Fireworks laws confuse Arizona residents

Posted: Updated:

Some Arizonans might be committing a crime this week and not know it.

Fourth of July fireworks are on sale all across the Valley, but that doesn't mean you can legally light them up in your backyard.

A lot of fireworks customers have no idea they're about to break the law if they set off any fireworks this week.

CBS 5 News asked shopper Stephanie Linares if she knew where she could legally set them off.

"Ummm, I don't know," Linares said. 

"I'm not sure," said shopper Michael Ruiz. "We just moved here from Chicago." 

Most Valley cities have an all-out ban on the use fireworks even though they can legally be bought and sold at fireworks stands across Arizona.

The city of Glendale joined other Valley cities a few months ago, and banned the use of fireworks.

Michael Young with the Glendale Fire Department said that violators can be hit with a $275 fine and may be held responsible for the cost of an emergency response.

"You cannot use fireworks at your house, on the street in front of your house, or at a park," Young said. "It is 100 percent illegal to use them within the city limits."

Stephanie Linares only wishes someone explained the laws before she bought fireworks for her family.

"Why are they going to sell fireworks if you can't light them off?"

Gilbert and Mesa are the only two Valley cities that allow people to light fireworks on private property over the Fourth  of July.

Young said the best thing you can do is go online or call the city or town where you live to see what restrictions there are.

Here are some cities that allows fireworks, with restrictions:


Use of "Consumer Fireworks" is prohibited within the Town of Gilbert except on the following specific holiday days: Dec. 31, Jan. 1, July 3, July 4 and July 5.

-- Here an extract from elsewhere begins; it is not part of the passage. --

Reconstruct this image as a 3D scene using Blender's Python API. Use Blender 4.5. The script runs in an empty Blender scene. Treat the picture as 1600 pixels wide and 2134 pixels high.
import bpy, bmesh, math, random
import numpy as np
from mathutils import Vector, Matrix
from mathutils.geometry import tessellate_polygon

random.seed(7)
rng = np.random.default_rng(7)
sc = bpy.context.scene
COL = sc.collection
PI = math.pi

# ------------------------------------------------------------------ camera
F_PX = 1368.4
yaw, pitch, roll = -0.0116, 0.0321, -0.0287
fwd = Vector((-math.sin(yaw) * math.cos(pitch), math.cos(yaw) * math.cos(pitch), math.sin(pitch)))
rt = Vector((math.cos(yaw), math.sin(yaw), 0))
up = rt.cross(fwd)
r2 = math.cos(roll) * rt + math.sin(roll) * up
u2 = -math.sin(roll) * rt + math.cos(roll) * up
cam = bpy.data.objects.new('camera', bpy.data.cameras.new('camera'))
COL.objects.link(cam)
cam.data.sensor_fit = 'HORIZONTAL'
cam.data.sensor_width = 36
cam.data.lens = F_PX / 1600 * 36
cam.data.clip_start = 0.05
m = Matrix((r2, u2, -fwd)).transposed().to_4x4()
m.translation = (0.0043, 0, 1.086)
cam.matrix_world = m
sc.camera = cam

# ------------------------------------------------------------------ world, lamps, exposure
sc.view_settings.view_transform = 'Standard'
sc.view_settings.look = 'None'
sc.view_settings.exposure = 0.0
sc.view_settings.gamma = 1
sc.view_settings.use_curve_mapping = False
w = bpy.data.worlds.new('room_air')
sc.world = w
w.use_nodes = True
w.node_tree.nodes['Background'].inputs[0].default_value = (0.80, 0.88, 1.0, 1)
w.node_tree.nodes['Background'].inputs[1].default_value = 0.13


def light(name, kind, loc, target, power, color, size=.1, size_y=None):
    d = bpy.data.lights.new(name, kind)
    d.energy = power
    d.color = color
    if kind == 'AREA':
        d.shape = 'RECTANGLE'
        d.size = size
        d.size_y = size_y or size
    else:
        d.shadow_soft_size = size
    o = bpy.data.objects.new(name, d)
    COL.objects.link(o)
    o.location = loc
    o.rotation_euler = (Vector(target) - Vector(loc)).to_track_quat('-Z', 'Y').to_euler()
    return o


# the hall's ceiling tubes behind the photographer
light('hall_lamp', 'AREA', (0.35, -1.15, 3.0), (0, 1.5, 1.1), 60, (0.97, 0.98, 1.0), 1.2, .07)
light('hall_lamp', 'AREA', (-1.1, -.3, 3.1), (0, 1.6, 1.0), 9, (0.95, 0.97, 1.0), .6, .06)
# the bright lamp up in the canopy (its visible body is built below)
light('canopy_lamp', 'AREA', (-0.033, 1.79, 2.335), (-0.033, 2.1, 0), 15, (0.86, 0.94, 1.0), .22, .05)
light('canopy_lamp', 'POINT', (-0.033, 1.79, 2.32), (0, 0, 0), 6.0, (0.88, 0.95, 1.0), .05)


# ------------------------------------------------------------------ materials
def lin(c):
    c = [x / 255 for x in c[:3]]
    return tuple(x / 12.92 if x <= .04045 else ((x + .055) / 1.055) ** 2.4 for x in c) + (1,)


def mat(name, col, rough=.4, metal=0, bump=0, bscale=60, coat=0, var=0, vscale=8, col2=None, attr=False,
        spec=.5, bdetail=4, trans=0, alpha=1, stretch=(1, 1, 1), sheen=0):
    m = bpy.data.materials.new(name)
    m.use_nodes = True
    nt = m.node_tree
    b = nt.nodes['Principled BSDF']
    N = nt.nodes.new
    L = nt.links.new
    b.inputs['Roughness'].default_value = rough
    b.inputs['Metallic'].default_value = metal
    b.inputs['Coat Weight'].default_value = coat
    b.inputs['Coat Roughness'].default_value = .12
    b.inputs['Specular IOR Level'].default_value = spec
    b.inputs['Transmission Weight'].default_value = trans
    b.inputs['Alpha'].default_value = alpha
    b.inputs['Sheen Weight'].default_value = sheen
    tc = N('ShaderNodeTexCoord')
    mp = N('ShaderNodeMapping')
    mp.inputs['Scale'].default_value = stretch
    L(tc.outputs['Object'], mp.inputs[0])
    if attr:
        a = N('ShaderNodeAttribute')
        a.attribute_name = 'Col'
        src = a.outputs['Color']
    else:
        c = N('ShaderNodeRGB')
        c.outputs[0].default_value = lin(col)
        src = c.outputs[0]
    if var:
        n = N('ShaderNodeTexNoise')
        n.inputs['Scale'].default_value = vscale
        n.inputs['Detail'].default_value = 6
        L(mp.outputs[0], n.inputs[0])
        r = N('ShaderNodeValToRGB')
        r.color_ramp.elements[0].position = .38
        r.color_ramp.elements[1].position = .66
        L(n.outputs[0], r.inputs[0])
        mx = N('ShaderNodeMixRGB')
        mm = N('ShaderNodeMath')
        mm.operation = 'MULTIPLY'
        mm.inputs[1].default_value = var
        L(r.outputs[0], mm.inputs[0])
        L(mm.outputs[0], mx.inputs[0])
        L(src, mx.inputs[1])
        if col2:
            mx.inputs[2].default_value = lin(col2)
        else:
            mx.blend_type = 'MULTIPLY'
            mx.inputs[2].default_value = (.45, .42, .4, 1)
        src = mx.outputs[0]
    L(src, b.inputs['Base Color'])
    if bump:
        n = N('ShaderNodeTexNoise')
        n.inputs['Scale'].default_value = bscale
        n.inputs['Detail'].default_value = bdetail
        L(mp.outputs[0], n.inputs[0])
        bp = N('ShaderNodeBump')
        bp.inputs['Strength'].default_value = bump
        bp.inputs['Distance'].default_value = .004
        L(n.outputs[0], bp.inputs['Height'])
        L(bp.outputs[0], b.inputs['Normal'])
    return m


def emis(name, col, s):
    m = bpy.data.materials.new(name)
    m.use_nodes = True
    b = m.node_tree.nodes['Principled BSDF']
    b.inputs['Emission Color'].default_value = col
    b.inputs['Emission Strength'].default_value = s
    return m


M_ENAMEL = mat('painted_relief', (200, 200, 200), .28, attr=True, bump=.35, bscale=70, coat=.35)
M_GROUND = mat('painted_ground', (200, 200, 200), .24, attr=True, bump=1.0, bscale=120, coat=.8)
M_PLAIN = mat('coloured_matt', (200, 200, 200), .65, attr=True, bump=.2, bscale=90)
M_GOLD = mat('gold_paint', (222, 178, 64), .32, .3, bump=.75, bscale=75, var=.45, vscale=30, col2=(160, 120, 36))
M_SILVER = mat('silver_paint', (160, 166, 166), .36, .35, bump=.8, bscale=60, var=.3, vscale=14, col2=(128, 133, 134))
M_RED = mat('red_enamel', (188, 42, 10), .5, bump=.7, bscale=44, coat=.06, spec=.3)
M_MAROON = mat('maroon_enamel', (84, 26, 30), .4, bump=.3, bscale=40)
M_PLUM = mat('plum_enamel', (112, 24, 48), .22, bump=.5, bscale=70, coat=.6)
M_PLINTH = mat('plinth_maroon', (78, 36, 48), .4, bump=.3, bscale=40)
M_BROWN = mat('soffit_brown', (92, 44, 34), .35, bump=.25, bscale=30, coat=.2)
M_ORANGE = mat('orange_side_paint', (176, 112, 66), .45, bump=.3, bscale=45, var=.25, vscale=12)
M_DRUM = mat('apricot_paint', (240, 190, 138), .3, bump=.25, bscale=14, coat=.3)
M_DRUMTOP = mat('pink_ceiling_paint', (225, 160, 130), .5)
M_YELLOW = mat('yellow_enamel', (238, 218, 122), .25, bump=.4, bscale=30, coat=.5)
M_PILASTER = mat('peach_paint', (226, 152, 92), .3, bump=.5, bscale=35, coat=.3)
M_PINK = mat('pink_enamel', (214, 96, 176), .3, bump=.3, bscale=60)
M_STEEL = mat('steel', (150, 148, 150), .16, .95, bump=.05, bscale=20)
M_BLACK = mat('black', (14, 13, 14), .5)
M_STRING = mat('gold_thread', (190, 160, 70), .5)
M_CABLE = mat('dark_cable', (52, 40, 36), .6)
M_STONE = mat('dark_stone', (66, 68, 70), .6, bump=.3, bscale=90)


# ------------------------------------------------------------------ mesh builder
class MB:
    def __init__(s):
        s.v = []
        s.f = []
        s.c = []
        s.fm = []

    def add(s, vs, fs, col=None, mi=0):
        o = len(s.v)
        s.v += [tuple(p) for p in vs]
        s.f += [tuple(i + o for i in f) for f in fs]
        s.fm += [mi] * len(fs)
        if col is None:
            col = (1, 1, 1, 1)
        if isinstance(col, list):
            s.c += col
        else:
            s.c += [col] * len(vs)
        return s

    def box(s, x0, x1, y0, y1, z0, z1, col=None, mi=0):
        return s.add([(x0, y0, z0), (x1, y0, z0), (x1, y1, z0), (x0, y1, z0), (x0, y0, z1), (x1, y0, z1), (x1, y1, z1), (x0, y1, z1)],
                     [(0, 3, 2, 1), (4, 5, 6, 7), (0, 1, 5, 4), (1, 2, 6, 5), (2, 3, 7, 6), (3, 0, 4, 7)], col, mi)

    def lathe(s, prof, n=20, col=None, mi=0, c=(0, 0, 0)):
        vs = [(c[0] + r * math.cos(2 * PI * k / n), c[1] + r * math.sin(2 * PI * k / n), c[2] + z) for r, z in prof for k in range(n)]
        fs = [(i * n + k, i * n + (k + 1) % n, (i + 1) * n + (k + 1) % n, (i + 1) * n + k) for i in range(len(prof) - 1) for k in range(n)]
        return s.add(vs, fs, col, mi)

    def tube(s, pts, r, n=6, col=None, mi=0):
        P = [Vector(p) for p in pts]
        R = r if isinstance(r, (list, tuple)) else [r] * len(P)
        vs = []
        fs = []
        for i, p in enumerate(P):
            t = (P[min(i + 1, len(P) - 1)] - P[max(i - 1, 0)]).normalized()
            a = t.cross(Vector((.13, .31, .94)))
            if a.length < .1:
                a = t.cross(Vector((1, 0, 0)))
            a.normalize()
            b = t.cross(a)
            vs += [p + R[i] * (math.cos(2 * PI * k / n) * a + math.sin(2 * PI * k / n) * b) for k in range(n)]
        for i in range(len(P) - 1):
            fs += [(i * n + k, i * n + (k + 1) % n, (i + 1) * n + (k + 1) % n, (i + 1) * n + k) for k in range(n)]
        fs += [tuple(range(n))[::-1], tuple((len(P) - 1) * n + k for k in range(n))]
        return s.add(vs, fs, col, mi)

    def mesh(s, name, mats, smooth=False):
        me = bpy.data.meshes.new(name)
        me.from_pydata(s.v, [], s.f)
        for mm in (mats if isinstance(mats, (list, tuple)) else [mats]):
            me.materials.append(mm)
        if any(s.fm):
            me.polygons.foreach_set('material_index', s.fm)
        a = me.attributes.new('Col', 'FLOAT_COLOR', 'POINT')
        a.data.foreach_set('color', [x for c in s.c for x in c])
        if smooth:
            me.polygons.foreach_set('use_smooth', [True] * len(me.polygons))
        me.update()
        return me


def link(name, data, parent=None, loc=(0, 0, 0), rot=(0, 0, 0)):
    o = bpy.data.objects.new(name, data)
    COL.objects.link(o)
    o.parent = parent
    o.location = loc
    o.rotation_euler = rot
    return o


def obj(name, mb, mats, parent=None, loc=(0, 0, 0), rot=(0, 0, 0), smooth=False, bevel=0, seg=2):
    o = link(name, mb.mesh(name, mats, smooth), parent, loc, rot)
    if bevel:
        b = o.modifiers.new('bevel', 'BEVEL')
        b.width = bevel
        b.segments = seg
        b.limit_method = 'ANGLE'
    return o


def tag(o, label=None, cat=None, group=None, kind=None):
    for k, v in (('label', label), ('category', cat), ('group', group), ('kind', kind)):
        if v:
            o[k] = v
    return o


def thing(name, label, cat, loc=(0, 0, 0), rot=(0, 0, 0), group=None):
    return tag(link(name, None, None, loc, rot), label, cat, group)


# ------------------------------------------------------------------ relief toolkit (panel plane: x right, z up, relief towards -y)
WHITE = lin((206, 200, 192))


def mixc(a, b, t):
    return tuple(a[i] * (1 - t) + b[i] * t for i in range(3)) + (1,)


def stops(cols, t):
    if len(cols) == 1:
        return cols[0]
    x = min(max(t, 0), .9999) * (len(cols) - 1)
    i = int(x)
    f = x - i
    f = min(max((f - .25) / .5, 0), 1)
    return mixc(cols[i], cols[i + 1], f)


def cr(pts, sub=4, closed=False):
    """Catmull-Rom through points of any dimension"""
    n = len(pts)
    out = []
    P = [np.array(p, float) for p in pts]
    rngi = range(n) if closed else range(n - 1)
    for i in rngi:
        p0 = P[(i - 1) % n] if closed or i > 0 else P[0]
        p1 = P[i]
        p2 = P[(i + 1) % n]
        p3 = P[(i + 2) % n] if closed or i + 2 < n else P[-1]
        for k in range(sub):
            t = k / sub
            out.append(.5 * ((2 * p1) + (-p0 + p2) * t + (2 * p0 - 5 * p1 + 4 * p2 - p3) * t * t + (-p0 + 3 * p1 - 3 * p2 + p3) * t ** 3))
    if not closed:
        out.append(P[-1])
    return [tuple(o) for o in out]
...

During this period the use is limited to private property with the owner's permission and prohibits use on all public property, including all public parks and public right of way. Consumer fireworks are approved for sale only to persons 16 years of age and older in Arizona.


The use, discharge or ignition of Arizona permissible consumer fireworks is limited to June 28 to July 4 and Dec. 30 to Jan. 1 on private property, with the property owner's permission.

Queen Creek

Fireworks may be sold in stores within Town boundaries, but the Town of Queen Creek has an ordinance stating that the use of fireworks within the Town limits is prohibited other than on July 3 to 5, Dec. 31 and Jan. 1. It is important to know that consumer fireworks are allowed only on private property and a person(s) who use, discharge or ignite permissible consumer fireworks are responsible and liable for expenses as a result of any emergency response that is required by such use, discharge or ignition per the Town Code.